10 May 2018




黄瀬の里

 御殿場が源の黄瀬川と言う川があります。先日ジャズライブに出掛けた裾野市中央公園内にある5つの滝も、黄瀬川の一部です。下流に向かって長泉町には「鮎壺の滝」もある。その流れが伊豆の狩野川に合流する少し手前、沼津市と清水町の境目当たりに、黄瀬の里がある。

 「黄瀬の里」はお相撲の「稀勢の里」とは縁もゆかりもない私の勝手な造語。川を挟んで、東にお花屋さんの giverny さんが、西に古書店ギャラリーの weekend books さんがあり、私にとって地元文化圏の横綱的位置づけというか・・・、あれ、やはり相撲か。とにかくそこへ出かけることは、都会の人が、仕事帰りにちょっと一杯やりにバーへ、みたいな感じといいましょうか。ほっとする。

 何年も前のある寒い夕方、西の weekend books さんへ出掛けた日のことです。ちょうどイベントの「庭マルシェ」の相談会か反省会かをなさっていた。若くて礼儀正しい男性や女性に、高松さんが私を紹介してくださった。私が東京のレッスンを、自由学園明日館で毎月行なっているというと、びっくり顔の人たちがいた。「僕たち来月、そこで結婚式を挙げるんです!」と仰ったのが、何を隠そうお花屋さんの giverny のお二人。日程を伺うと、なんとぴったり私の講座の日時ではありませんか。シンクロニシティ? セレンディピティ?

 ゾゾっとするほどの遭遇のおかげで、光栄にも素敵な結婚式にも参列させて頂き、以来時々お花をお願いしたり、油を売りに行ったり。愛らしい奥さん、Satomiさんは、私が新しい帽子を被って行けば決して見逃さず、「センセイ、かわいい~~」と褒めてくださる。可愛い人から可愛いと言われるのは、二倍にうれしい。ご主人の三保さんは、私と入れ違いくらいにロンドンへお花の勉強に行った方。彼の地での思い出話に花が咲く。トップの写真、ちっちゃなちっちゃな、チーズみたいなお家の置物も、giverny さんで頂いたもの。お花も小物もおしゃれ。




 これは今年 giverny さんにご依頼頂いた、母の日のためのミニカードです。なんの制約もなく、嬉しく有難く描かせてもらえて、デザインまで任せてくださった。母の日の前のお花屋さんは、徹夜態勢での仕事だそうです。今年も頑張られていると思います。このカードが、少しでもお役に立ったなら幸せです。(母の日の切り花やアレンジメント受注は終了されたようですが、鉢物はまだ店頭にあるそうですよ。)

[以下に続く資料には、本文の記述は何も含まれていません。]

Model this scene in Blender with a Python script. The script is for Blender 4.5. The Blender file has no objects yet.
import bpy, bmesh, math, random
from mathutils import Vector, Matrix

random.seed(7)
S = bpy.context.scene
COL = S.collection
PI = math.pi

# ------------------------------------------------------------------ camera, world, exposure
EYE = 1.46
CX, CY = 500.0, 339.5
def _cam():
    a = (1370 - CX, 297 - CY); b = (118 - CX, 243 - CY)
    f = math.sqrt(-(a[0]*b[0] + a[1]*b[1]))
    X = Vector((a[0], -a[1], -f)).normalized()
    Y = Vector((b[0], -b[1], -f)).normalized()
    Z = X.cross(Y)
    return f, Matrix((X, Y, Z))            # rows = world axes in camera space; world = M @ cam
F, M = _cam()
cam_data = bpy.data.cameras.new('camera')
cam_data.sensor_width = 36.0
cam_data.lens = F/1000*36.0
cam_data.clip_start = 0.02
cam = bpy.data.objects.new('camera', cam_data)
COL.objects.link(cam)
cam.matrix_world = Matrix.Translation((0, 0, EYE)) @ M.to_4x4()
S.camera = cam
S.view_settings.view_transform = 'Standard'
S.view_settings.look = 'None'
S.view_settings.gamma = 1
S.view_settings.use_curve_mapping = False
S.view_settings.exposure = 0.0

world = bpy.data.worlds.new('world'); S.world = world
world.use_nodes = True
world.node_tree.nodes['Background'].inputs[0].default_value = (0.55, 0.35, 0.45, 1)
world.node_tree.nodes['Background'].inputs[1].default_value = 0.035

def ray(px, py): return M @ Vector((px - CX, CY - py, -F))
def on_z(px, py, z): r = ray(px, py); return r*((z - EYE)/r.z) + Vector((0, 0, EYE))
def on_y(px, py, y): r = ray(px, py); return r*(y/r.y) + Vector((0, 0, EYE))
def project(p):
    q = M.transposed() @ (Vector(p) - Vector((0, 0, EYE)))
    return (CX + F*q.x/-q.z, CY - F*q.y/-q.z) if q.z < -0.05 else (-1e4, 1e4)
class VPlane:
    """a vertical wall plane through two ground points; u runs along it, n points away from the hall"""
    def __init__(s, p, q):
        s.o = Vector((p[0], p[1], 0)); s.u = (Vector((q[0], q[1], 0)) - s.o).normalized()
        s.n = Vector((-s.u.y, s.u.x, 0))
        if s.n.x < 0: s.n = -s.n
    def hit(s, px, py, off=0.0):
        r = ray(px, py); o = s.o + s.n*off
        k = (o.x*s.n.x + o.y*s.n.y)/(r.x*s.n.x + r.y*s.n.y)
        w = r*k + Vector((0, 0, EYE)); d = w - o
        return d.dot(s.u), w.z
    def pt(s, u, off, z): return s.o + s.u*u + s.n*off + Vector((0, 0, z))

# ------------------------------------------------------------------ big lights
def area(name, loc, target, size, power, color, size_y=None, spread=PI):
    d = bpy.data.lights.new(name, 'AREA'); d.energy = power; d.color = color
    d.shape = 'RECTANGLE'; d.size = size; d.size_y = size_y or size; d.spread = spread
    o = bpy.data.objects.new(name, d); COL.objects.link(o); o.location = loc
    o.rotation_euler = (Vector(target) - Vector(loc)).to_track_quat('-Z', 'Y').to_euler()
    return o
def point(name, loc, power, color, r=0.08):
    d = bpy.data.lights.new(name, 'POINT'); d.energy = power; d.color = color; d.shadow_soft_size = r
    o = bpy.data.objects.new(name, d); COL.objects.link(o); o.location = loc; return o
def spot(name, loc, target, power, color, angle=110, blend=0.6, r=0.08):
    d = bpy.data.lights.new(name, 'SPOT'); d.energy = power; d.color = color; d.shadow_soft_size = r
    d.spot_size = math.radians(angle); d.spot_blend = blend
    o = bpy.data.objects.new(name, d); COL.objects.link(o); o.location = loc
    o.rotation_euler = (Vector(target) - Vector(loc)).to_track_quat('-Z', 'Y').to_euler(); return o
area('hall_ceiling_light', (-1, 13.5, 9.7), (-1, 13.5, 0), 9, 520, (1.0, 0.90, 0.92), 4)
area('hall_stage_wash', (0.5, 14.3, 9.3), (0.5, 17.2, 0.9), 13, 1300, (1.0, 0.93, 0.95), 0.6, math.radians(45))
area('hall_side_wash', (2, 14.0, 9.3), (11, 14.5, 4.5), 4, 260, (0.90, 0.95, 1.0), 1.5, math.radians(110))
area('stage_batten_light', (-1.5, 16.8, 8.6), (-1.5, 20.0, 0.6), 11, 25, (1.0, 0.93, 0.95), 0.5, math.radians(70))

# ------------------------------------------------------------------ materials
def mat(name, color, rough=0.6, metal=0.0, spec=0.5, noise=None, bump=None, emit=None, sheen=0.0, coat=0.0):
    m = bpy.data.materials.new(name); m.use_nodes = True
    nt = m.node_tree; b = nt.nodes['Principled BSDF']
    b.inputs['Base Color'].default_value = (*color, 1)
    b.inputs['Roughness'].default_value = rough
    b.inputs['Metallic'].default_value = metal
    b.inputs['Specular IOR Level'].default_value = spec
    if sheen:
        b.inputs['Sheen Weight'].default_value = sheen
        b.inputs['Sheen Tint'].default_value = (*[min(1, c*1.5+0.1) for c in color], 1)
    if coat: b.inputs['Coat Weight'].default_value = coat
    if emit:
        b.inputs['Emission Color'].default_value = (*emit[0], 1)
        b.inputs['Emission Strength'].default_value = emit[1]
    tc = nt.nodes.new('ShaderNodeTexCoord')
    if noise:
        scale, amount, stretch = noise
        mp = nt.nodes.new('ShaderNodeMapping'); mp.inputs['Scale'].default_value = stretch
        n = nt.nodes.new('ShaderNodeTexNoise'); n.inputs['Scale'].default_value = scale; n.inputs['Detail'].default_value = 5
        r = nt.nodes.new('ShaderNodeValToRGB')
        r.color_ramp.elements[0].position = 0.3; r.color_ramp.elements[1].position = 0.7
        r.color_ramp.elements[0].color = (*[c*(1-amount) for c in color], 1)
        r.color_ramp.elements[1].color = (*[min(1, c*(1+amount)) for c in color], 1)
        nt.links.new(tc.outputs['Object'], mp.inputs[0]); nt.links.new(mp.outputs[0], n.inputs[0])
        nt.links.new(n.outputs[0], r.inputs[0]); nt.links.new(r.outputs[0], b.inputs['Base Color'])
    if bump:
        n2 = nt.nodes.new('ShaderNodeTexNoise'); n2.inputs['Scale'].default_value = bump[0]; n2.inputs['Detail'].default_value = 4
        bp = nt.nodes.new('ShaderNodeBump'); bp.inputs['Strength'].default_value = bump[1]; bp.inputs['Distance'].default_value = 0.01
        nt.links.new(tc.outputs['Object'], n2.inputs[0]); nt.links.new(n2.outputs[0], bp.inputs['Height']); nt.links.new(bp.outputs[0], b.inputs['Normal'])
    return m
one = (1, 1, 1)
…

 話戻って「油を売る」と言えば、weekend books さん。giverny のお二人は私の子どもと言っていい年代の方々で、いつも若いエネルギーを充電させて頂くのですが、weekend のおふたりは、ちょうど私を挟んでちょっと先輩のご主人、高松さんと、ちょっとお若い奥さま、美和子さん。知識豊かなお二人との同世代トークは尽きることがない。音楽、映画、本、文化、同じ時代を観てきた者同士の他愛ないおしゃべりが愉しい。

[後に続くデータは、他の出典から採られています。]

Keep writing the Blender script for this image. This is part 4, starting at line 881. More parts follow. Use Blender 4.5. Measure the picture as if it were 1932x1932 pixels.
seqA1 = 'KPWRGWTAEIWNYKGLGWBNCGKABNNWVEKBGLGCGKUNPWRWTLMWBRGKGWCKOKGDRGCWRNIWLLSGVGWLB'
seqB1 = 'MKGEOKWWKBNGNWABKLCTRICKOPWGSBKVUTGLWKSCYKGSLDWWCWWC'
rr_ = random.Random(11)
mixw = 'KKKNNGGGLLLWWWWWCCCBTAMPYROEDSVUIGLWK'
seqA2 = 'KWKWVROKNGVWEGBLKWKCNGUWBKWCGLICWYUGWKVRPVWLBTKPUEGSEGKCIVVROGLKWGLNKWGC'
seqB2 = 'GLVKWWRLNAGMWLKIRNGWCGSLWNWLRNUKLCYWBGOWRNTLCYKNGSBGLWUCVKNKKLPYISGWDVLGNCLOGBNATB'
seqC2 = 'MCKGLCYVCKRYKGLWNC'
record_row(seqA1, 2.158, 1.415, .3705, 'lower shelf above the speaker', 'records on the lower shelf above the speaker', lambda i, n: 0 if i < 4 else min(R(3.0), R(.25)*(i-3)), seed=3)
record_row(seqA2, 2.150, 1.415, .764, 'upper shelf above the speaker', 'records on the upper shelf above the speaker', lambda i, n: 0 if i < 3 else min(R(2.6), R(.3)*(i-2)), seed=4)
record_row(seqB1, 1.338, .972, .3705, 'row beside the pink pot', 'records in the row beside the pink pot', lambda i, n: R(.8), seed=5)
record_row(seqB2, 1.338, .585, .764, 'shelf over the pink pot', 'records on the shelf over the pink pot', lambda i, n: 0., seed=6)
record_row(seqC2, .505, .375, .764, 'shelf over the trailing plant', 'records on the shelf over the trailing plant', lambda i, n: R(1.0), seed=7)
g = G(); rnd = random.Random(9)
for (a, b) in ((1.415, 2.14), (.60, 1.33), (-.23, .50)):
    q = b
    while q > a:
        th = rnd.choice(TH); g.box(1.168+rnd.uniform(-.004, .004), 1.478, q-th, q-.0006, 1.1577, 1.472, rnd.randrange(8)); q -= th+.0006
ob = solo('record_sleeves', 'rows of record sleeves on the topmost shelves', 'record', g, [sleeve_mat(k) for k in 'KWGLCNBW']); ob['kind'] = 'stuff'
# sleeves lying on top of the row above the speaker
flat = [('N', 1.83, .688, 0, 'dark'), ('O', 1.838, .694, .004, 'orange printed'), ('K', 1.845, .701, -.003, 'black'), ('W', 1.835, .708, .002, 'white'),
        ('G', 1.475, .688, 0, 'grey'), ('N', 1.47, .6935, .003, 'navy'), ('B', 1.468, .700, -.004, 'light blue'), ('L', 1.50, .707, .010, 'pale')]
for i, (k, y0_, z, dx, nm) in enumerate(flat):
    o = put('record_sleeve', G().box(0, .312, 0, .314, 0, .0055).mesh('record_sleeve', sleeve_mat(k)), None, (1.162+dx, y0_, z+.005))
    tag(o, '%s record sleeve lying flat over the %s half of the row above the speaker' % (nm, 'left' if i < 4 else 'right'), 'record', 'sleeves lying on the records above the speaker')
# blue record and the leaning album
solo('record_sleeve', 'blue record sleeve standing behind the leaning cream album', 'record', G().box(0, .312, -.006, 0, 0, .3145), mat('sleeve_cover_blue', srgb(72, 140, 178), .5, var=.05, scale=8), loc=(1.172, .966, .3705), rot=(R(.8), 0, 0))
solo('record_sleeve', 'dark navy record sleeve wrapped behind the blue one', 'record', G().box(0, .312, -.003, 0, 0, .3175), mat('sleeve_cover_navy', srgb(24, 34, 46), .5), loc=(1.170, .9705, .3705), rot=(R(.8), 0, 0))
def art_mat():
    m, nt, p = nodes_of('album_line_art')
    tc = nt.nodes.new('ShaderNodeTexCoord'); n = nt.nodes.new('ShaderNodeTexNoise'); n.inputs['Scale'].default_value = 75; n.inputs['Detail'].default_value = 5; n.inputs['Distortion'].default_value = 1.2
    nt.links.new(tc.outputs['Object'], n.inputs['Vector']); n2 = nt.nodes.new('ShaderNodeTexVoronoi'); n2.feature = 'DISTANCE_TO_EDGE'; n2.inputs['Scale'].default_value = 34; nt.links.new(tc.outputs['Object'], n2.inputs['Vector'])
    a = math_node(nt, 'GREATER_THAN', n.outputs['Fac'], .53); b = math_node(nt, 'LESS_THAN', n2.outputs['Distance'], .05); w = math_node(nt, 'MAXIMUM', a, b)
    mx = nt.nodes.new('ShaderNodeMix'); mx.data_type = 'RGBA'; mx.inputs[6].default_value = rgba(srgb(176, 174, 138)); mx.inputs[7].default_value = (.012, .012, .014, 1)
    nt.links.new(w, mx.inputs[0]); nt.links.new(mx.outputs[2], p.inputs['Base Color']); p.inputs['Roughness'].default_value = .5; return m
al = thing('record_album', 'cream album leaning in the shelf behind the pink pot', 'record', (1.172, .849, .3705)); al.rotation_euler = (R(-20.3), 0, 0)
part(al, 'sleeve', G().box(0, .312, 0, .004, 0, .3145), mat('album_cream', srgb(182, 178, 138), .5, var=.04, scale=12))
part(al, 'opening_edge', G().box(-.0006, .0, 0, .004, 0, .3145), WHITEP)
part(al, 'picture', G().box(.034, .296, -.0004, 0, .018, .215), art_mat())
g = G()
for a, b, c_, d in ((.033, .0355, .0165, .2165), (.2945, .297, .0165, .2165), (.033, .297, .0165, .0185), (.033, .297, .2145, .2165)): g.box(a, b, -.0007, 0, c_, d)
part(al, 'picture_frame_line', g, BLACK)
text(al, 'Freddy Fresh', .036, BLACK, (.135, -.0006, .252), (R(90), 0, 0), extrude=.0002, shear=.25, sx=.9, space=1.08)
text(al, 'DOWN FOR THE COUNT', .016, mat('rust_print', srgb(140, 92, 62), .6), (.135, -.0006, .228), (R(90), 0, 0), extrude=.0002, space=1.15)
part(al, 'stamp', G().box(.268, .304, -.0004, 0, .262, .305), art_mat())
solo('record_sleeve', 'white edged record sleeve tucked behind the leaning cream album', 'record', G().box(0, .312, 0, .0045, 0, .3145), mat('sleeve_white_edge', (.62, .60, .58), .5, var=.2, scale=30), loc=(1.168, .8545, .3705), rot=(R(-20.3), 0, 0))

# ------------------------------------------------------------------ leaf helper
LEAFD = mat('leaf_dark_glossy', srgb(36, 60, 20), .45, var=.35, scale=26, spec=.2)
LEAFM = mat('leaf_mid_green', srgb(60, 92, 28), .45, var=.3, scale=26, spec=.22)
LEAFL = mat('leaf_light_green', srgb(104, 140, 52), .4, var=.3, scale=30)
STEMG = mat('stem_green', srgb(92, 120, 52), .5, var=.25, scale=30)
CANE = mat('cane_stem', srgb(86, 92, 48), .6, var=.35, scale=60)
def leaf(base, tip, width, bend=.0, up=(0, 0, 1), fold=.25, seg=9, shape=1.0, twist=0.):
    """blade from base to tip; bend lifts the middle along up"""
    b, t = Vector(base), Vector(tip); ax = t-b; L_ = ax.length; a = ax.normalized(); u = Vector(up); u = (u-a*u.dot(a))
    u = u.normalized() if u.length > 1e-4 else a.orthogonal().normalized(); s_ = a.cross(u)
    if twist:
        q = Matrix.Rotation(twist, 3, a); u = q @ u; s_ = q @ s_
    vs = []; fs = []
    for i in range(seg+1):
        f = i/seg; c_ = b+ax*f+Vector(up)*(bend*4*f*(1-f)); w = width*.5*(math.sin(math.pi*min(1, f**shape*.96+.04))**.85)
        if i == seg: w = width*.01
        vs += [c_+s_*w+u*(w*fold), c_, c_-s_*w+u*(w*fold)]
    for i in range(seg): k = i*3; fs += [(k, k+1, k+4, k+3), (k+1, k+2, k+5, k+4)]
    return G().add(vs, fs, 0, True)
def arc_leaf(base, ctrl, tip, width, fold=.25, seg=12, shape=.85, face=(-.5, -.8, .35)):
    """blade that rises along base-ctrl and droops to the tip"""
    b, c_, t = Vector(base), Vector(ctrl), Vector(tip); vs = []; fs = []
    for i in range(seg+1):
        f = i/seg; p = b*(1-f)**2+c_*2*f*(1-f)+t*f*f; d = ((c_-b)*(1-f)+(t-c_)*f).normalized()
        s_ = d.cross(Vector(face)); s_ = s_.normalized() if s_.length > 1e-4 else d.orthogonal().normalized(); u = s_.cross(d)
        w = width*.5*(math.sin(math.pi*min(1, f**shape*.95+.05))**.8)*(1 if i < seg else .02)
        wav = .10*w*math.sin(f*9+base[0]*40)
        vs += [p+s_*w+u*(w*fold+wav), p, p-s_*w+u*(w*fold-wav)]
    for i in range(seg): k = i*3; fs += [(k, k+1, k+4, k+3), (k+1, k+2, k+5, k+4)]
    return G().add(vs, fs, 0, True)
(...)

 多くの魅力的なイベントを次々企画されて、大忙しのお二人ですが、なるべくゆったりされているような時を狙ってお伺いする。おしゃべりしたいから。 




 これはアーティストの Uqui (雨氣)さんの作品。weekend books さんでの展覧会で、左と中央のお作品を分けて頂いたとき、「ほんとは10個も20個も欲しい」と私が口走ったのを覚えていてくれて、先日の三島のグループ展のお祝いにと、右のひと瓶をくださった。ちょうどお忙しい企画展の最中でしたから、観に行けなくてすみませんとのお言葉と共に。うれしかった。本当にありがとうございました。

 小さな小さな薬瓶の蓋に、美しい貝殻やサンゴのかけらが金継ぎであしらわれている。ラベルも中身も魔法がかっている。

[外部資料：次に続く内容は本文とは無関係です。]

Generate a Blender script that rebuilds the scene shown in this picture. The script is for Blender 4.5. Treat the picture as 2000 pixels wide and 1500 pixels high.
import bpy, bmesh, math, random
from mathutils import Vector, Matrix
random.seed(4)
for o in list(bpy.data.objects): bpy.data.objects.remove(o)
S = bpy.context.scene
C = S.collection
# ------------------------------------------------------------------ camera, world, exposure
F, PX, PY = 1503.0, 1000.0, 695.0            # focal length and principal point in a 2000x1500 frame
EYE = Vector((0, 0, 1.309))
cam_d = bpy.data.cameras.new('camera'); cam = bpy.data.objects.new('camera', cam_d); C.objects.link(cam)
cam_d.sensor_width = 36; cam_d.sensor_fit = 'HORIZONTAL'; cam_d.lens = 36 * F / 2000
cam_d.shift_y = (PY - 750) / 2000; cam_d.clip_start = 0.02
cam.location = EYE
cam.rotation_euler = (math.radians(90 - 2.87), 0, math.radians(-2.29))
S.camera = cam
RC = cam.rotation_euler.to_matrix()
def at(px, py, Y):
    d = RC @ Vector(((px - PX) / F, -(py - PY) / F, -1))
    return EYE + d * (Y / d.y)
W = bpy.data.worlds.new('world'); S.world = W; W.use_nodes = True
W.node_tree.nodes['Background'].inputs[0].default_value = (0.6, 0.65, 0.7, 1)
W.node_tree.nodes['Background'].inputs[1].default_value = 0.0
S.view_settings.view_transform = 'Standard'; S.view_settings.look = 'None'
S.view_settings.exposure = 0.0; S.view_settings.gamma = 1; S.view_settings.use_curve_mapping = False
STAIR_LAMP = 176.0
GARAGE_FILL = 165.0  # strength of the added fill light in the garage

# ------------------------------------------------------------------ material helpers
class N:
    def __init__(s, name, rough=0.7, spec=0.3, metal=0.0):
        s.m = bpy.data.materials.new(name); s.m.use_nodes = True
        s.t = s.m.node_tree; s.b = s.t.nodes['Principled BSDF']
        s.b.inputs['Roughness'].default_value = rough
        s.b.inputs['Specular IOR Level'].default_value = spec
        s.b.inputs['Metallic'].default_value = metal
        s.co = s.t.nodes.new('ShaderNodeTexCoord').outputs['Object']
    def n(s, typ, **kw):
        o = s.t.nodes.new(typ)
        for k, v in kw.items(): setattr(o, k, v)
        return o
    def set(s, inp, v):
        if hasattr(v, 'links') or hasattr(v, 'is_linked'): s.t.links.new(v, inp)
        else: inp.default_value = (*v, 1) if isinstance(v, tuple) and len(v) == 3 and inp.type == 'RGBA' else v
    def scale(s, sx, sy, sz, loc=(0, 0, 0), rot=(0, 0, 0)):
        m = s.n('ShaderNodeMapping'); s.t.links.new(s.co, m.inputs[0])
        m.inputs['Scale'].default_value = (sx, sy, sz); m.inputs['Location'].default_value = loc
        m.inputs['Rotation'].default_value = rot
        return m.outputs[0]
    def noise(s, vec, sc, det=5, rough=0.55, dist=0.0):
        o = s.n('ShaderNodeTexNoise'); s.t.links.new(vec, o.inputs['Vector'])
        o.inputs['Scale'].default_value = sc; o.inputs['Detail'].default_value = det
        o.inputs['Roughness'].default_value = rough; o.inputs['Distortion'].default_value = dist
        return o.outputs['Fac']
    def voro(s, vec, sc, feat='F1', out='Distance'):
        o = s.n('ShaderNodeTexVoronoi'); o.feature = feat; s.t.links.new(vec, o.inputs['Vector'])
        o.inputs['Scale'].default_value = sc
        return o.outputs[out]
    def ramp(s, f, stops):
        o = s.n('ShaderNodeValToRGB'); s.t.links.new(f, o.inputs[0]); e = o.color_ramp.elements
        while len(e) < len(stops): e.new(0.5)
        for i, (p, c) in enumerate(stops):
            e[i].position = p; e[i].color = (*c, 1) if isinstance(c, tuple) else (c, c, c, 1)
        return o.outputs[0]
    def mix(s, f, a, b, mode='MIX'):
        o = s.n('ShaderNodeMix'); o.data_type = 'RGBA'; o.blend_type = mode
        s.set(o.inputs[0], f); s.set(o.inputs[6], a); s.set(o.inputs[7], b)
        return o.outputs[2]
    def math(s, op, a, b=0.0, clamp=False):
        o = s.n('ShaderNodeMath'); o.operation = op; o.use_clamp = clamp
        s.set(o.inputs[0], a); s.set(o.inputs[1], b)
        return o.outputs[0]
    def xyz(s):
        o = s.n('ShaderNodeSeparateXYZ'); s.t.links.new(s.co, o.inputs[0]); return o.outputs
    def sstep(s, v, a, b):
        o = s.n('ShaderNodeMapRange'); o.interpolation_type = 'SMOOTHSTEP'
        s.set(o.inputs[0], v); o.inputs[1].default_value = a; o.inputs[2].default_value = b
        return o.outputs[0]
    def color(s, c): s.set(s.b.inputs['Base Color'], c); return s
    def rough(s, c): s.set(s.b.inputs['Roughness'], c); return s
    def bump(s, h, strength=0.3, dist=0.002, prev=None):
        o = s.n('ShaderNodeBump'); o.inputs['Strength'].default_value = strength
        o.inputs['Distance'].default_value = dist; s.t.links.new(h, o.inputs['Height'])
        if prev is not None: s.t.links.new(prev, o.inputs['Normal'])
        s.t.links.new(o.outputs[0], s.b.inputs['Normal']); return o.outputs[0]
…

 どこでどうやって、こんな不思議な作品を作る人々に出逢われるのでしょう。

 


 この13日、日曜日からは「Lu Ra Luu ~ル・ラ・ルゥ~2 あの日の少女たちへ」というお洋服やぬいぐるみやブローチ、ベレー、付け襟、かごバッグなどなどの展覧会が始まるそうです。来月6月3日からは「ドライフラワーミュージアム」、24日からはかごの展覧会「水無月のかごマルシェ」と、案内状も素敵です。




 都内や遠くからもファンが駆けつける素敵なお店。高松夫妻の笑顔とともに、私の木の葉のポスターもお客さまをお迎えしています。(光栄!)